New York, November 30, 2011–The Committee to Protect Journalists is gravely concerned by the ongoing detention of a radio journalist in Burundi since Monday.
Security agents with the country’s National Intelligence Service arrested Hassan Ruvakuki, a reporter for private station Radio Bonesha FM and Radio France Internationale‘s Swahili service, while he was covering a regional summit in the capital, Bujumbura, local journalists told CPJ. The officers searched his home and detained him in eastern Burundi, refusing him access to his family or legal counsel, local journalists said. Radio Bonesha FM is a critical, independent broadcaster based in Bujumbura.
Télesphore Bigirimana, a spokesman for the Burundian intelligence agency, said Ruvakuki was being questioned over his relations with a new rebel group, according to news reports. Local journalists told CPJ they believe he was arrested because his station aired an interview with former police officer Pierre Claver Kabirigi, who claimed to be part of a new rebel group called the Front for the Restoration of Democracy-Abanyagihugu. Kabirigi had released a statement saying his group had been formed in reaction to corruption and extrajudicial killings allegedly carried out by the ruling party.
Last week, Radio Bonesha FM aired the interview with Kabirigi, while other stations broadcast an audio recording of Kabarigi’s statements, local journalists told CPJ. Days later, the state-run National Council for Communication issued an open-ended media ban on all news coverage of the rebel group, news reports said.

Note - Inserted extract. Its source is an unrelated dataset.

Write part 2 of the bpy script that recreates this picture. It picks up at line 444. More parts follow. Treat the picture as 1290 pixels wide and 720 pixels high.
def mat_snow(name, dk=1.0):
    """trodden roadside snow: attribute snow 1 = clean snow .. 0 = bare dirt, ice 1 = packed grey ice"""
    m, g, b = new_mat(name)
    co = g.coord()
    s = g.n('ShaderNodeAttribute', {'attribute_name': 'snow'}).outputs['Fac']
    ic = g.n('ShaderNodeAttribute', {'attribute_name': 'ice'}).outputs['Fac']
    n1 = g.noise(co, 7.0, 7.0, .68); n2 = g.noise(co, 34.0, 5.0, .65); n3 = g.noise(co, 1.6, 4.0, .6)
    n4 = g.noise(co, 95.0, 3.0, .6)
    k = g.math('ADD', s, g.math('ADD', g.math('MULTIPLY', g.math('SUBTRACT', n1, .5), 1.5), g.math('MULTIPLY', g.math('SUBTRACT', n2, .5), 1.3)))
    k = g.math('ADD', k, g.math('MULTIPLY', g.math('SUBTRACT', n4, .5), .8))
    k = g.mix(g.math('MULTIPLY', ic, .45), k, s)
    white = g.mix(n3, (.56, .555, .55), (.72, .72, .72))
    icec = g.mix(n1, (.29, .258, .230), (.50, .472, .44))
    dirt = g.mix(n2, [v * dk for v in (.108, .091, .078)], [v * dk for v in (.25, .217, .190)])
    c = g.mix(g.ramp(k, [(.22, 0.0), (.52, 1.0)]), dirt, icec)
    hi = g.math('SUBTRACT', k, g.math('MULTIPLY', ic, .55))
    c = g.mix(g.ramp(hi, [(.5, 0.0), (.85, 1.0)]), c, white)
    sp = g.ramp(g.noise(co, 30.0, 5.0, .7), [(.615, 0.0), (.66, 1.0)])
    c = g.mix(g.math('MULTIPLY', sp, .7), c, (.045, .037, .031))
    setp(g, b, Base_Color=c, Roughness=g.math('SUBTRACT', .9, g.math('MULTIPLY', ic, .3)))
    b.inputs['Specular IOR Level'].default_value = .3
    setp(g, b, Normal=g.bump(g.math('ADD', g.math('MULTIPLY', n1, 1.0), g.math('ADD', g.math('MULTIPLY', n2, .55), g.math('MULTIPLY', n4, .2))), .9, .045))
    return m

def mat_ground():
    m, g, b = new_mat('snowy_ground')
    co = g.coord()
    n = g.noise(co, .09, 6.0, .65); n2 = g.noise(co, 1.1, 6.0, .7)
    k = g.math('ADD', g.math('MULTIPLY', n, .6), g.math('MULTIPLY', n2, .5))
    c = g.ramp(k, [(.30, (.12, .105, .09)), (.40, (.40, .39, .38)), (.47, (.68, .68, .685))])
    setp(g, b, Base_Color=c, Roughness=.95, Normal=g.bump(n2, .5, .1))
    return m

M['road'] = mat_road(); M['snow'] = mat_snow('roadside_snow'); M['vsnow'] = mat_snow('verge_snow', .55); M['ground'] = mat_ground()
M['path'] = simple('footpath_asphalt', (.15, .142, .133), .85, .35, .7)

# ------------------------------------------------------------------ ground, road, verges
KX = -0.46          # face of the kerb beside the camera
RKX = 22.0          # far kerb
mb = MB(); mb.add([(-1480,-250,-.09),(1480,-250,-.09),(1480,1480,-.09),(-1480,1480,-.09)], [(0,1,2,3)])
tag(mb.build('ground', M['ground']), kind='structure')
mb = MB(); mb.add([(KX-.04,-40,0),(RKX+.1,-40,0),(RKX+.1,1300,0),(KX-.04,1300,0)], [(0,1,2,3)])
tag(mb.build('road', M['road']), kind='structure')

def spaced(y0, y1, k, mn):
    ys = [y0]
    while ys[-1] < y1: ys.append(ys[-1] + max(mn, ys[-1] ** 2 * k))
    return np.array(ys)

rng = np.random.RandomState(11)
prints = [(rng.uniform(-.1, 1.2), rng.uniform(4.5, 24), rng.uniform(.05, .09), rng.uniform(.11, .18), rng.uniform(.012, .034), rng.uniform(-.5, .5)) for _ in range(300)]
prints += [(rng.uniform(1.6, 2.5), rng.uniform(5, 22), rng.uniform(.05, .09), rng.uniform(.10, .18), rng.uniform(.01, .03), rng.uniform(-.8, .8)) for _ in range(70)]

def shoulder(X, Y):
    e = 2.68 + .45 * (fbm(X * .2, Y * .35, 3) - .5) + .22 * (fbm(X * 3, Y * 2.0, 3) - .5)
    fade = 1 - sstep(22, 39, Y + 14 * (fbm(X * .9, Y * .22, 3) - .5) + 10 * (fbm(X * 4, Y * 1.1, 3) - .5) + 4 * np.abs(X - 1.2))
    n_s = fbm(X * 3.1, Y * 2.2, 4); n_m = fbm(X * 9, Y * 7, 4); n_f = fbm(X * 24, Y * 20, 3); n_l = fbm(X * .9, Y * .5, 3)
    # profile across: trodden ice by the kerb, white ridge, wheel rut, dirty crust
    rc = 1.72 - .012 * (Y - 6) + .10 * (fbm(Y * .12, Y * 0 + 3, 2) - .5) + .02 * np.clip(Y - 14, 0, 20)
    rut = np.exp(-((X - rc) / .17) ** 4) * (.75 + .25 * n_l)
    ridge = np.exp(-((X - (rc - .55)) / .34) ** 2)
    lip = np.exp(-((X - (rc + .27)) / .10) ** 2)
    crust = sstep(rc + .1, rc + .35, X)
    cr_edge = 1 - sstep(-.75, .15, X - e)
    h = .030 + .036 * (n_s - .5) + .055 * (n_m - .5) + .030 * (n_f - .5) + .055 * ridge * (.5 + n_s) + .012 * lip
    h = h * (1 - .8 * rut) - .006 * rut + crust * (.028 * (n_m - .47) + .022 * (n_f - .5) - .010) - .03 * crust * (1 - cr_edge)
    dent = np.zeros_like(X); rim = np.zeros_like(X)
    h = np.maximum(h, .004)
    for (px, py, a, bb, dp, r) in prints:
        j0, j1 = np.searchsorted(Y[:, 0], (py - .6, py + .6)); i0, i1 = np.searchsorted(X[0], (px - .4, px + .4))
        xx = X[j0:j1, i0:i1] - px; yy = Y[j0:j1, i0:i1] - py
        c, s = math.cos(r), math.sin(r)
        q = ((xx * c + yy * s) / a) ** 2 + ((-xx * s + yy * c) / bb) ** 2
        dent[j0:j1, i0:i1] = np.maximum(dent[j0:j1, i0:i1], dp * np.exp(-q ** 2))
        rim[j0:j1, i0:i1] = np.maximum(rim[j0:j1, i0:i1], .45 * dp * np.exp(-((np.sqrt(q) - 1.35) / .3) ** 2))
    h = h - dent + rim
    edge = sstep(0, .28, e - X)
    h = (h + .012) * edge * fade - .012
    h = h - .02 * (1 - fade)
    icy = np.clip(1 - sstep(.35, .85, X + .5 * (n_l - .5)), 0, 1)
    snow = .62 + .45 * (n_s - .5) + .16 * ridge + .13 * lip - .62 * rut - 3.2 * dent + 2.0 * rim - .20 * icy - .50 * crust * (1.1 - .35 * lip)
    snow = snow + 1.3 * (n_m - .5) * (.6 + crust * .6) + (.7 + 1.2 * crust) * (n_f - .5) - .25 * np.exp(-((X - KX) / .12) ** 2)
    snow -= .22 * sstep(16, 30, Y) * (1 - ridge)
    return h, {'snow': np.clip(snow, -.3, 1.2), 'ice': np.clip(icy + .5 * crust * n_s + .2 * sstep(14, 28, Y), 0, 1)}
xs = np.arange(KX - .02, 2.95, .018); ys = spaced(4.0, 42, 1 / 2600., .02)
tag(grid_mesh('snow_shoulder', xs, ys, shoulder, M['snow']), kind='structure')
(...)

“This arrest is part of a pattern of state-orchestrated intimidation of private media,” said CPJ East Africa Consultant Tom Rhodes. “Authorities have presented no evidence against Hassan Ruvakuki and he should be released immediately.”
The ruling party has attempted to silence Burundi’s critical press in the past by using court summons and threats of closure, according to CPJ research. Last September, Information Minister Concilie Nibigira announced a 30-day media ban on covering a massacre in a bar in which more than 35 people were killed. On November 8, the public prosecutor summoned the interim director of Radio Bonesha FM, Patrick Nduwimana, and Radio Publique Africaine editor Bob Rugurika and questioned them over the programs they aired on the bar massacre after the deadline had passed, Rugurika told CPJ. Two days later, the public prosecutor summoned Nduwimana again, along with the directors of Radio Publique Africaine and Radio Isanganiro, and questioned them over their station’s funding sources, news reports said.